Q. An engagement broken in haste: Until recently I was engaged to a wonderful (or so I thought) man. We’d been together for five years, and I thought he was one of the best people I knew.

Recently a neighbor confided to me that they’d seen my former fiancé teasing my blind dog and causing the dog to run into things. They’d observed this several times and, after a lot of deliberation, decided I needed to know. I set up a spy camera and indeed caught him teasing my dog. I confronted him, and he admitted to doing it for years, although he pointed out my dog still liked him and was never seriously hurt.

I broke off the engagement immediately. Many people have expressed the opinion that I’m making a mistake and that I should at least give myself time to cool down or try to work through this. I did make this decision quickly, but I believe it’s the right one. There’s an ugly side to my former fiancé, and I don’t want to be married to him. My instincts on this are right, right?

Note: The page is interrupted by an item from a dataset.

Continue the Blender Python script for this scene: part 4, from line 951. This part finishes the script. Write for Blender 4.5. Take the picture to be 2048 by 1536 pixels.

A: Hell yes, they’re right. If the strongest thing your ex could say in his own defense was “I never seriously hurt your dog,” then he doesn’t have much of a defense.

Your neighbor saw this and felt strongly enough that they were compelled to tell you, and you yourself found the behavior cruel and disturbing. He’s admitted that he’s done it for years, and yet he never did it in front of you, which suggests a certain (and disturbing) deliberation and awareness. Clearly on some level your ex knew what he was doing was not simple horseplay. He knew that if you saw him do it, you would object and possibly even leave him, so he made sure to hide it from you. That’s not a sign of good character or compassion. You’re well rid of him.

Q. When do we tell our kid about Santa?: My very bright 10-year-old daughter still believes in Santa, the Easter Bunny, etc. She’s an only child, and we love that the magic of childhood is lasting (assuming she’s not humoring us). Sometimes, however, I worry that we're going to be having the first period discussion before this is cleared up. Is it OK to ride the Santa sleigh as long as it lasts?

A: If you’re not resorting to elaborate fictions to maintain the façade, then there’s nothing wrong with it, although part of me wonders if you’re both humoring each other at this point. It’s also fine if you want to offer the standard-issue “Santa represents the dreams and ideals of what Christmas represents” speech before you start the puberty talk.